The exercise
Retype the material below. Keep every word exactly as it is.

Material provided

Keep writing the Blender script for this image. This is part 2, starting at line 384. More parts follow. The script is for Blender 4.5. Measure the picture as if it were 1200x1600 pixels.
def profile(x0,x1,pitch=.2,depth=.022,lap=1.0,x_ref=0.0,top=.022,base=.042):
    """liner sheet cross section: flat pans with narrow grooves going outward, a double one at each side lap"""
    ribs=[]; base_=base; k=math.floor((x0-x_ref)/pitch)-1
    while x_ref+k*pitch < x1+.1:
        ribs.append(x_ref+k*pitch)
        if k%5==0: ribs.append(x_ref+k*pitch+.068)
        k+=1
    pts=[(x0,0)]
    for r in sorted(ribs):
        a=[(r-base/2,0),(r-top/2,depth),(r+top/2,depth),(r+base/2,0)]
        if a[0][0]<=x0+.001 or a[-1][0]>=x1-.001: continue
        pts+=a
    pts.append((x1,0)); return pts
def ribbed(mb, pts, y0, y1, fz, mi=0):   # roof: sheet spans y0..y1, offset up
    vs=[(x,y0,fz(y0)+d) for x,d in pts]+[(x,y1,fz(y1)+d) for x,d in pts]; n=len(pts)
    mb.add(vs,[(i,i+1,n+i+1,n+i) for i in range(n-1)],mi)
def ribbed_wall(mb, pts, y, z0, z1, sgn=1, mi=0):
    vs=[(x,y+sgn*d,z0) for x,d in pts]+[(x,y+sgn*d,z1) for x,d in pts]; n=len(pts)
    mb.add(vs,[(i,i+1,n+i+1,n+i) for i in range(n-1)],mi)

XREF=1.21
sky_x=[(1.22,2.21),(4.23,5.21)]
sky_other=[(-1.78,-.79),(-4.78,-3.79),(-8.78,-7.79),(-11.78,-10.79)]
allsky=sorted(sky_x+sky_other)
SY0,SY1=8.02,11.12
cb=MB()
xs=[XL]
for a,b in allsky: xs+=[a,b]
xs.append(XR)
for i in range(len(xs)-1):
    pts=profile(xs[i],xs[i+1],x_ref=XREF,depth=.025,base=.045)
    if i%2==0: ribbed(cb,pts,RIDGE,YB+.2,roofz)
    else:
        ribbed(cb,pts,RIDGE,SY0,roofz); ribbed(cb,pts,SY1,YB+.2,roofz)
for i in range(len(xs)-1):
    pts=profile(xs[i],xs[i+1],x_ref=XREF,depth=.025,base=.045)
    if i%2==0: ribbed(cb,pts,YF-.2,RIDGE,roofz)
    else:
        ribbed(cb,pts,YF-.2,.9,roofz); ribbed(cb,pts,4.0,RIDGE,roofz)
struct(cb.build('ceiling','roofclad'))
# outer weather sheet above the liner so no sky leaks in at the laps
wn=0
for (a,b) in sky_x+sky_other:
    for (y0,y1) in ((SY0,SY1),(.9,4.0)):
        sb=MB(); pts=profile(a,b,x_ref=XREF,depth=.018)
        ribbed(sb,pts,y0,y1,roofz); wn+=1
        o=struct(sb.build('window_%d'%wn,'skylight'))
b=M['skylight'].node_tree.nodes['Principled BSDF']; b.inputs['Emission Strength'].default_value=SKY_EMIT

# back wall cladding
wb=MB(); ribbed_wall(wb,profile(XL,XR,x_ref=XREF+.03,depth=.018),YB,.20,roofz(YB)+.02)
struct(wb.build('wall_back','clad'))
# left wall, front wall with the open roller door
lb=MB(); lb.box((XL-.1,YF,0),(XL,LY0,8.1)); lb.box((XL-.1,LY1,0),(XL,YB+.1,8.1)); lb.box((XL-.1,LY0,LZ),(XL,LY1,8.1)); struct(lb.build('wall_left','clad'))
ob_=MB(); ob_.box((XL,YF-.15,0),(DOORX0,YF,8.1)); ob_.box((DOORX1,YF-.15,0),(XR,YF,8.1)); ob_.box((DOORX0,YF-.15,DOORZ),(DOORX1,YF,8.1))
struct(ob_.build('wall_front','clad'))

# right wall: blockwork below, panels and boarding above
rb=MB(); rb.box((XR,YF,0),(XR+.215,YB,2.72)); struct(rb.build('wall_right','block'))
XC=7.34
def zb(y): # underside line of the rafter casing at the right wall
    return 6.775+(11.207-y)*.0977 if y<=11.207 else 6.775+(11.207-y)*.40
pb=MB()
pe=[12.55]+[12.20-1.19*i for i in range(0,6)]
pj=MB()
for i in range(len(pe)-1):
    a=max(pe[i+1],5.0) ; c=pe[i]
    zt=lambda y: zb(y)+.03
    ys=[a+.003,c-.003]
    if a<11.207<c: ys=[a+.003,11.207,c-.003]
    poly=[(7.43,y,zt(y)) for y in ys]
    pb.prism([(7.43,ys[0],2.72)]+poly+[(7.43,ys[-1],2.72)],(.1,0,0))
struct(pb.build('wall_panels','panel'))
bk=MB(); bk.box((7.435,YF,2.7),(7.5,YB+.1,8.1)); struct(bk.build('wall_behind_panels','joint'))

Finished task
Keep writing the Blender script for this image. This is part 2, starting at line 384. More parts follow. The script is for Blender 4.5. Measure the picture as if it were 1200x1600 pixels.
def profile(x0,x1,pitch=.2,depth=.022,lap=1.0,x_ref=0.0,top=.022,base=.042):
    """liner sheet cross section: flat pans with narrow grooves going outward, a double one at each side lap"""
    ribs=[]; base_=base; k=math.floor((x0-x_ref)/pitch)-1
    while x_ref+k*pitch < x1+.1:
        ribs.append(x_ref+k*pitch)
        if k%5==0: ribs.append(x_ref+k*pitch+.068)
        k+=1
    pts=[(x0,0)]
    for r in sorted(ribs):
        a=[(r-base/2,0),(r-top/2,depth),(r+top/2,depth),(r+base/2,0)]
        if a[0][0]<=x0+.001 or a[-1][0]>=x1-.001: continue
        pts+=a
    pts.append((x1,0)); return pts
def ribbed(mb, pts, y0, y1, fz, mi=0):   # roof: sheet spans y0..y1, offset up
    vs=[(x,y0,fz(y0)+d) for x,d in pts]+[(x,y1,fz(y1)+d) for x,d in pts]; n=len(pts)
    mb.add(vs,[(i,i+1,n+i+1,n+i) for i in range(n-1)],mi)
def ribbed_wall(mb, pts, y, z0, z1, sgn=1, mi=0):
    vs=[(x,y+sgn*d,z0) for x,d in pts]+[(x,y+sgn*d,z1) for x,d in pts]; n=len(pts)
    mb.add(vs,[(i,i+1,n+i+1,n+i) for i in range(n-1)],mi)

XREF=1.21
sky_x=[(1.22,2.21),(4.23,5.21)]
sky_other=[(-1.78,-.79),(-4.78,-3.79),(-8.78,-7.79),(-11.78,-10.79)]
allsky=sorted(sky_x+sky_other)
SY0,SY1=8.02,11.12
cb=MB()
xs=[XL]
for a,b in allsky: xs+=[a,b]
xs.append(XR)
for i in range(len(xs)-1):
    pts=profile(xs[i],xs[i+1],x_ref=XREF,depth=.025,base=.045)
    if i%2==0: ribbed(cb,pts,RIDGE,YB+.2,roofz)
    else:
        ribbed(cb,pts,RIDGE,SY0,roofz); ribbed(cb,pts,SY1,YB+.2,roofz)
for i in range(len(xs)-1):
    pts=profile(xs[i],xs[i+1],x_ref=XREF,depth=.025,base=.045)
    if i%2==0: ribbed(cb,pts,YF-.2,RIDGE,roofz)
    else:
        ribbed(cb,pts,YF-.2,.9,roofz); ribbed(cb,pts,4.0,RIDGE,roofz)
struct(cb.build('ceiling','roofclad'))
# outer weather sheet above the liner so no sky leaks in at the laps
wn=0
for (a,b) in sky_x+sky_other:
    for (y0,y1) in ((SY0,SY1),(.9,4.0)):
        sb=MB(); pts=profile(a,b,x_ref=XREF,depth=.018)
        ribbed(sb,pts,y0,y1,roofz); wn+=1
        o=struct(sb.build('window_%d'%wn,'skylight'))
b=M['skylight'].node_tree.nodes['Principled BSDF']; b.inputs['Emission Strength'].default_value=SKY_EMIT

# back wall cladding
wb=MB(); ribbed_wall(wb,profile(XL,XR,x_ref=XREF+.03,depth=.018),YB,.20,roofz(YB)+.02)
struct(wb.build('wall_back','clad'))
# left wall, front wall with the open roller door
lb=MB(); lb.box((XL-.1,YF,0),(XL,LY0,8.1)); lb.box((XL-.1,LY1,0),(XL,YB+.1,8.1)); lb.box((XL-.1,LY0,LZ),(XL,LY1,8.1)); struct(lb.build('wall_left','clad'))
ob_=MB(); ob_.box((XL,YF-.15,0),(DOORX0,YF,8.1)); ob_.box((DOORX1,YF-.15,0),(XR,YF,8.1)); ob_.box((DOORX0,YF-.15,DOORZ),(DOORX1,YF,8.1))
struct(ob_.build('wall_front','clad'))

# right wall: blockwork below, panels and boarding above
rb=MB(); rb.box((XR,YF,0),(XR+.215,YB,2.72)); struct(rb.build('wall_right','block'))
XC=7.34
def zb(y): # underside line of the rafter casing at the right wall
    return 6.775+(11.207-y)*.0977 if y<=11.207 else 6.775+(11.207-y)*.40
pb=MB()
pe=[12.55]+[12.20-1.19*i for i in range(0,6)]
pj=MB()
for i in range(len(pe)-1):
    a=max(pe[i+1],5.0) ; c=pe[i]
    zt=lambda y: zb(y)+.03
    ys=[a+.003,c-.003]
    if a<11.207<c: ys=[a+.003,11.207,c-.003]
    poly=[(7.43,y,zt(y)) for y in ys]
    pb.prism([(7.43,ys[0],2.72)]+poly+[(7.43,ys[-1],2.72)],(.1,0,0))
struct(pb.build('wall_panels','panel'))
bk=MB(); bk.box((7.435,YF,2.7),(7.5,YB+.1,8.1)); struct(bk.build('wall_behind_panels','joint'))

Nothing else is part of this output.